[begin Given data]

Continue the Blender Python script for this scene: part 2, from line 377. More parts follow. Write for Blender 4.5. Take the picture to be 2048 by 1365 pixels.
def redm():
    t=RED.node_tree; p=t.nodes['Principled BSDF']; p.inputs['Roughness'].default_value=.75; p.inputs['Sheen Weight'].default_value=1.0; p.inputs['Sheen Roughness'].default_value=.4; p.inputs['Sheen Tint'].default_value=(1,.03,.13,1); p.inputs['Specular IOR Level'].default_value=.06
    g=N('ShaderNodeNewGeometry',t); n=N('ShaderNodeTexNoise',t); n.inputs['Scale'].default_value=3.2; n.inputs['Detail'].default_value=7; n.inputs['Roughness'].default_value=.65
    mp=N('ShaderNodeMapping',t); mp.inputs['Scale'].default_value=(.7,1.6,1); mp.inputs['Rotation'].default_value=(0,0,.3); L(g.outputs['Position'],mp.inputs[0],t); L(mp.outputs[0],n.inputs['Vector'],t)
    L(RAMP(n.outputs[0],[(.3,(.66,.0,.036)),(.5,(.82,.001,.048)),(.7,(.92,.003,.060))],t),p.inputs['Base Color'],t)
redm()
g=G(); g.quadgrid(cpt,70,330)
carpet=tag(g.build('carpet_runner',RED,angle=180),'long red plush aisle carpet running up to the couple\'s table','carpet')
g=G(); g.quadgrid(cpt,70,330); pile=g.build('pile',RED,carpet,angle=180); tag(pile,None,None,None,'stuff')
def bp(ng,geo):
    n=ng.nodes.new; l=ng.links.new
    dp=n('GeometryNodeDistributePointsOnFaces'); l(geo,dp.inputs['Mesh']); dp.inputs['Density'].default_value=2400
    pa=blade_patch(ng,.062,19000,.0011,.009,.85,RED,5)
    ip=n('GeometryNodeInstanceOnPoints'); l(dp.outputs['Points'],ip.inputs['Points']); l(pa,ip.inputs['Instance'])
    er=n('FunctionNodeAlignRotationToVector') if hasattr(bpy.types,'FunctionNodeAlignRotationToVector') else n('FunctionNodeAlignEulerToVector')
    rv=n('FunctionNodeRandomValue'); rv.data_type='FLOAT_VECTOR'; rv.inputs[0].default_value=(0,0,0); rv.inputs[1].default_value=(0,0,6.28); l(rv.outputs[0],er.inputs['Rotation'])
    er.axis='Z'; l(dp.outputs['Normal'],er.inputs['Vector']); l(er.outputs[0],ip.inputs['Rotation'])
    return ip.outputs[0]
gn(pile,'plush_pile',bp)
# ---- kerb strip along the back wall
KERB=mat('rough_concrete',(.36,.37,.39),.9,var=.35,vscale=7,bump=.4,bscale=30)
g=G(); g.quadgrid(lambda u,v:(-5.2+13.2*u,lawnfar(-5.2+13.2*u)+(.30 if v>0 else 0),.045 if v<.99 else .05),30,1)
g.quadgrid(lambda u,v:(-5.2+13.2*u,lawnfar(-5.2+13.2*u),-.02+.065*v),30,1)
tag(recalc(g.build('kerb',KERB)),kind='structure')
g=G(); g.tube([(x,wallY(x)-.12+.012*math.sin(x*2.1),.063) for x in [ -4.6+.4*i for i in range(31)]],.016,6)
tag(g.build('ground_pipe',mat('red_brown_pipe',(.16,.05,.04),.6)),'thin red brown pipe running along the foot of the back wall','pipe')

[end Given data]

*Given exercise*
Reproduce all the data word for word.

*Solution for this problem*
Continue the Blender Python script for this scene: part 2, from line 377. More parts follow. Write for Blender 4.5. Take the picture to be 2048 by 1365 pixels.
def redm():
    t=RED.node_tree; p=t.nodes['Principled BSDF']; p.inputs['Roughness'].default_value=.75; p.inputs['Sheen Weight'].default_value=1.0; p.inputs['Sheen Roughness'].default_value=.4; p.inputs['Sheen Tint'].default_value=(1,.03,.13,1); p.inputs['Specular IOR Level'].default_value=.06
    g=N('ShaderNodeNewGeometry',t); n=N('ShaderNodeTexNoise',t); n.inputs['Scale'].default_value=3.2; n.inputs['Detail'].default_value=7; n.inputs['Roughness'].default_value=.65
    mp=N('ShaderNodeMapping',t); mp.inputs['Scale'].default_value=(.7,1.6,1); mp.inputs['Rotation'].default_value=(0,0,.3); L(g.outputs['Position'],mp.inputs[0],t); L(mp.outputs[0],n.inputs['Vector'],t)
    L(RAMP(n.outputs[0],[(.3,(.66,.0,.036)),(.5,(.82,.001,.048)),(.7,(.92,.003,.060))],t),p.inputs['Base Color'],t)
redm()
g=G(); g.quadgrid(cpt,70,330)
carpet=tag(g.build('carpet_runner',RED,angle=180),'long red plush aisle carpet running up to the couple\'s table','carpet')
g=G(); g.quadgrid(cpt,70,330); pile=g.build('pile',RED,carpet,angle=180); tag(pile,None,None,None,'stuff')
def bp(ng,geo):
    n=ng.nodes.new; l=ng.links.new
    dp=n('GeometryNodeDistributePointsOnFaces'); l(geo,dp.inputs['Mesh']); dp.inputs['Density'].default_value=2400
    pa=blade_patch(ng,.062,19000,.0011,.009,.85,RED,5)
    ip=n('GeometryNodeInstanceOnPoints'); l(dp.outputs['Points'],ip.inputs['Points']); l(pa,ip.inputs['Instance'])
    er=n('FunctionNodeAlignRotationToVector') if hasattr(bpy.types,'FunctionNodeAlignRotationToVector') else n('FunctionNodeAlignEulerToVector')
    rv=n('FunctionNodeRandomValue'); rv.data_type='FLOAT_VECTOR'; rv.inputs[0].default_value=(0,0,0); rv.inputs[1].default_value=(0,0,6.28); l(rv.outputs[0],er.inputs['Rotation'])
    er.axis='Z'; l(dp.outputs['Normal'],er.inputs['Vector']); l(er.outputs[0],ip.inputs['Rotation'])
    return ip.outputs[0]
gn(pile,'plush_pile',bp)
# ---- kerb strip along the back wall
KERB=mat('rough_concrete',(.36,.37,.39),.9,var=.35,vscale=7,bump=.4,bscale=30)
g=G(); g.quadgrid(lambda u,v:(-5.2+13.2*u,lawnfar(-5.2+13.2*u)+(.30 if v>0 else 0),.045 if v<.99 else .05),30,1)
g.quadgrid(lambda u,v:(-5.2+13.2*u,lawnfar(-5.2+13.2*u),-.02+.065*v),30,1)
tag(recalc(g.build('kerb',KERB)),kind='structure')
g=G(); g.tube([(x,wallY(x)-.12+.012*math.sin(x*2.1),.063) for x in [ -4.6+.4*i for i in range(31)]],.016,6)
tag(g.build('ground_pipe',mat('red_brown_pipe',(.16,.05,.04),.6)),'thin red brown pipe running along the foot of the back wall','pipe')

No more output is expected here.